In the middle of February, the ABC reported that after some years of delays, the first two-way chargers for electric vehicles would soon be licensed for import to Australia. These chargers come in two varieties: vehicle-to-home, or V2H, which allows an EV to charge a home battery, or be charged by it; and vehicle-to-grid, or V2G, which allows an EV to act as grid storage – a scaled-down version of Hornsdale Power Reserve. Rather than just flowing into the battery of an EV – which is pretty much how all electric vehicles operated until quite recently – these two-way charging systems make the vehicles peers on the grid.
An average electric vehicle holds about 70 kilowatt-hours of power – not a lot when measured against the 193.5 megawatt-hours stored at Hornsdale. But it’s all a question of scale. At most, there’s only ever going to be a few tens of these gigantic “grid scale” batteries scattered throughout Australia. On the other hand, if current predictions hold true, there will be somewhere around a million electric vehicles in daily use in Australia by the end of this decade. A million times 70 kilowatt-hours is 70 gigawatt-hours. Now we find ourselves in the range of the entire power requirements for the nation as a whole. That much power will be driving around Australia’s streets, or sitting in its garages and car parks, grid connected, sharing what electrons they have with the grid when the grid asks for it, and taking from the grid when the grid has capacity to spare.
For many years we’ve been informed that “baseload” power meant we had to keep some fossil fuels burning alongside “intermittent” renewables. Massive, distributed battery storage more than covers for any baseload requirements – and we’ll have that amount of storage in place sometime before 2030. But we’ve recently realised that we’ve already installed two other “batteries” of sorts – and they’ll come into play over the next few years, helping us to smooth the transition.
The first of these seems so obvious it’s a wonder we didn’t see it sooner. It takes advantage of one of the weaknesses of solar power generation – that the installations have been designed to deliver full output at a lower angle of the sun’s rays than they receive during the middle part of the day. In other words, these systems nearly always overproduce power between 9am and 3pm. Right now there’s nowhere to put that power; we don’t yet have enough batteries to store it. So instead of storing it in a lithium battery, why not store it in our homes – as heat energy?
Most Australian homes have water heaters that fire up on an on-demand basis to keep a steady supply of hot water pouring from our faucets. Allowing those water heaters to fire up during those peak hours of solar overproduction turns those excess electrons into litres of piping hot water, nearly for free – and saving those homes from using electricity to heat water after sunset. Every hot water tank in Australia is actually a battery – if we choose to use it as such. There may need to be some modest infrastructure changes – such as a new controller on our water heaters, so they’d know when to operate most efficiently – but that small change adds an enormous amount of nearly free energy storage, quickly paying for itself.
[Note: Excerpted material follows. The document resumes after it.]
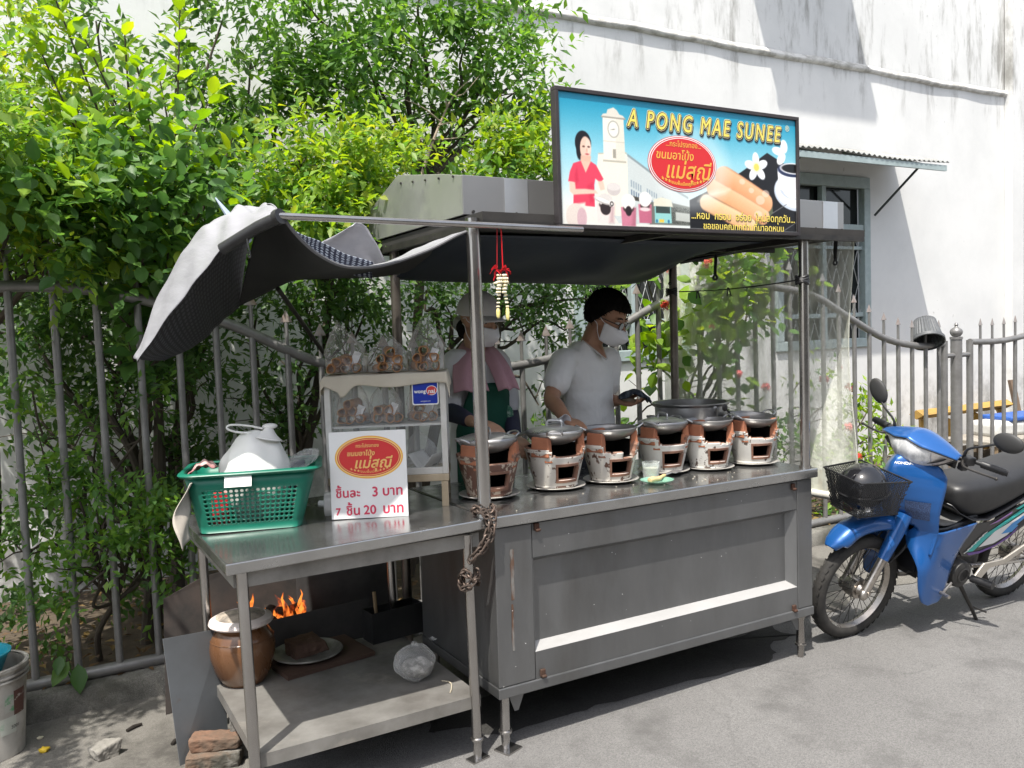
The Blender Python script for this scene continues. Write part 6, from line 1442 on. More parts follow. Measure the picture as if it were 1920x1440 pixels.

Even more intriguingly, a recent paper from two researchers in California pointed to an entirely unexpected – and again, completely obvious – form of energy storage. In it, Jennifer Switzer and Barath Raghavan define something that they call an “information battery”.
The “cloud” where all of our data gets stored these days can be incredibly power hungry – probably 3% of all electricity generated globally gets consumed by massive cloud data centres. Some of this energy is needed continuously – every time you publish something on social media, for example, that data needs to be distributed far and wide. But some of it – probably, far more of it – is calculated on a scheduled basis. For example, a company’s order sheet and supply chain information might be updated daily, after the close of business. There’s a lot of processing involved in something like that, and it makes sense to do that processing “opportunistically” – that is, when it can be done the most inexpensively. If your cloud computing centre is powered by solar generation, that means doing the most intensive calculations during those hours of peak sunshine, when the electrons needed to drive those chips can be had almost for free. Time-shifting calculations to when they can be performed in sync with the overproduction of renewable power means that the calculations themselves become a form of energy storage – an information battery.
This information battery is the easiest of all to implement. It can all be done in software – just ping the power-provider to find out whether it’s overproducing energy, and use that signal to fire up the most energy-intensive programs running on the cloud computer. It’s simple, elegant and effective.
The information battery shows us that storing energy isn’t as hard as we once thought. We’re rethinking energy storage. And once we get the hang of it, we’ll surely find other clever ways to store the energy we need.